JA. Comment expliquez-vous ce décalage entre l’offre et la demande ?
PC.
Ce phénomène tire son explication de la politique de reconquête des constructeurs sur le marché VO, dans les années 90, au travers le déploiement de labels occasion. Ils ont réussi à capter une partie du marché VO grâce à ces programmes rassurants, incluant des garanties, des promesses clients… Mais ces labels, coûteux pour les constructeurs, ne pouvaient être rentabilisés que sur la vente de véhicules récents et assez chers. Et ils étaient incapables d’offrir ce type de prestations sur des VO de plus de 4 ans et moins de 10 000 euros, laissant ainsi un pan entier du marché aux marchands indépendants. Ensuite, nous avons assisté au développement du Net, qui a facilité largement les transactions entre particuliers. Tout cela a donc contribué à marginaliser les constructeurs sur ce segment de marché, des constructeurs qui ont par ailleurs beaucoup porté leurs efforts sur le neuf ces dernières années.

JA. Vous utilisez de nouveau le mot “reconquête” dans l’intitulé de votre étude. Comment se matérialise-t-elle ?
PC.
Nous avons vu se concrétiser des labels VO dits “low-cost” à l’initiative de certains groupes de distribution et nous voyons arriver des offres davantage remarketées sur des véhicules affichant jusqu’à 8 ans d’âge, comme Prix Futé de Renault qui reste très innovant. Ces dernières années, l’offre des constructeurs était presque inexistante sur les véhicules de plus de 5 ans. Mais le vrai révélateur a été la crise en 2008 car les constructeurs se sont retrouvés avec des VO qui coûtaient plus chers que les voitures neuves. Par conséquent, ils ont dû revoir leur modèle et leur approche de l’activité VO pour reconquérir le marché. Et ils n’y arriveront que si l’offre de produits est en adéquation avec le discours marketing et s’ils industrialisent le processus avec une vraie politique d’achats. L’idée de Prix Futé ne sera bonne que si elle s’accompagne d’une stratégie d’achats à long terme pour alimenter les réseaux dans cette catégorie de véhicules. Tout cela a un coût, mais c’est le prix de la reconquête.

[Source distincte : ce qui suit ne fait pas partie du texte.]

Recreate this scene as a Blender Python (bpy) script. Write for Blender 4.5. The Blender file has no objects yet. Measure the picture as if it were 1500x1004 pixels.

JA. Malgré la crise, vous relevez une croissance de l’activité VO chez les concessionnaires. Comment l’analysez-vous ?
PC.
L’activité VO est mieux gérée aujourd’hui qu’elle ne l’a été il y a quelques années. Nous avons assisté entre 2002 et 2010 à une croissance de 78 % du chiffre d’affaires VO, chose que nous n’avons pas vue dans le VN. En revanche, les comptes des exercices 2009 et 2010 ne sont certainement pas représentatifs de ce train de croissance. L’activité occasion représente en moyenne 25 % du chiffre d’affaires des concessions, mais ne contribue qu’à 6 % de la rentabilité globale. Si le modèle économique est bien approprié, le VO est plus rémunérateur que le VN. Nous observons d’ailleurs que la rentabilité des marchands spécialisés dans le VO, qui sont parfaitement libres de leurs approvisionnements, est bien supérieure à celle des distributeurs.

JA. Quelles sont les principales composantes de la profitabilité VO aujourd’hui ?
PC.
Les trois grands postes sont le sourcing, la remise en état et les marges. Si nous établissons une proportion des facteurs clefs du succès VO, je dirais que le sourcing conditionne à lui seul 80 % de cette réussite, la remise en état et les marges se répartissant les 20 % restants. Concernant la remise en état, il existe aujourd’hui des plates-formes industrielles au sein de certains groupes automobiles, des processus et des avancées techniques qui permettent de gagner quelques centaines d’euros par véhicule, mais la différence entre un bon et un mauvais achat peut se quantifier en milliers d’euros. Les concessions doivent vraiment s’appuyer sur des acheteurs dédiés qui soient très au fait des tendances du marché. Par ailleurs, il n’est pas normal que les estimations de reprises dans la plupart des affaires soient encore réalisées par les services VN, car au final cela se fait au détriment du compte VO.

JA. Les constructeurs n’ont-ils pas trop cherché à assainir leur parc au sortir de la crise ?
PC.
Non, car il y avait un réel besoin. Ils ne pouvaient pas faire autrement car cela aurait entraîné une dévalorisation du prix des véhicules encore plus forte. Cet assainissement des stocks s’est fait dans la douleur, mais a permis au marché de repartir sur de bonnes bases.

JA. La situation économique en cette fin d’année reste encore fragile. Les professionnels du VO doivent-ils anticiper ce durcissement pour ne pas se retrouver en difficulté, comme en 2008 ?
PC.
Pour commencer, il n’y aura pas la perturbation de la prime à la casse qui a beaucoup fragilisé les acteurs du VO. Et s’il y a crise du pouvoir d’achat, les gens devraient davantage se tourner vers les voitures d’occasion. Le marché des véhicules de 5 ans et plus repose sur des fondamentaux solides car ils sont aujourd’hui très fiables, moins sujets aux pannes qu’avant, et peuvent durer longtemps. Le marché s’est bien assaini et me paraît moins fragile qu’il ne l’a été à une époque. En revanche, en cas de crise, la baisse des prix du VN qui en découlerait affecterait également les prix des VO. De plus, il y a de fortes chances qu’une guerre des prix redémarre à l’approche de la fin de l’année.